Built To Spill – Untethered Moon

Faut-il présenter Doug Martsch, vénérable tête pensante et dégarnie de Built To Spill? Un timbre haut perché à la Neil Young, un J Mascis dans la main droite, un Stephen Malkmus dans la gauche. Et surtout, des albums de la trempe de ‘Perfect From Now On‘ (1997) ou ‘Keep It Like A Secret‘ (1999) qui ont révélé bien plus qu’une somme d’influences habilement régurgitées. Son groupe est à la croisée de plusieurs courants de l’alternatif américain des deux décennies passées, débarqué dans la foulée de Pavement et cité amoureusement par The Shins, The Strokes, Death Cab For Cutie, Modest Mouse et un paquet d’autres que l’on hésite un peu à mentionner. Toute ressemblance avec les affreux Band Of Horses n’est donc pas fortuite, la classe en plus, les cartons FM en moins hélas. Il faut d’ailleurs reconnaître que les deux ou trois derniers disques de Built To Spill, bien qu’honorables, ne respiraient pas toujours la grande forme. Six ans après le maussade ‘There Is No Enemy‘, trois ans après avoir abandonné un album entier faute de confiance en ses compos, Doug Martsch est à nouveau renversant (Built To Spill hein) grâce à une énergie et un line-up rénovés. Deux ex-roadies remplacent le tandem classique Brett NelsonScott Plouf à la section rythmique, parti en 2012, et bien que conçu dans l’intimité de ce trio tout neuf, sans guitariste additionnel comme de coutume (Jim Roth et Brett Netson se joignent néanmoins aux tournées), le très assuré ‘Untethered Moon‘ est un festival de jams serrés et mélodiques, de grattes bavardes, aiguisées, virevoltantes jusqu’au bout (les 8 minutes de ‘When I’m Blind‘ défrisent). Soyons clairs, sous ses airs de plouc indécrottable anti-glamour au possible le monsieur reste un guitariste sublime, et c’est une raison plus que suffisante pour se procurer ce disque.
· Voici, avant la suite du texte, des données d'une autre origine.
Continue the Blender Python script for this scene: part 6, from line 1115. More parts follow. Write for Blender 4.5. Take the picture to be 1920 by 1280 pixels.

Les cinq premiers titres font aisément partie du gratin de l’année, jubilatoires comme du bon Dinosaur Jr, prêts à être inclus sur un futur best of du groupe. Dommage cependant que le ventre mou voire un peu flasque de l’album freine l’euphorie avec la présence d’au moins deux chansons dispensables (‘CREB‘, ‘Horizon To Cliff‘ et son fade out disgracieux) et des sensations de redite. ‘Untethered Moon‘ aurait sans doute gagné à ne pas trop dépasser la demi-heure, mais à 45 minutes c’est tout de même un solide comeback qui surpasse les attentes et augure du meilleur pour la suite.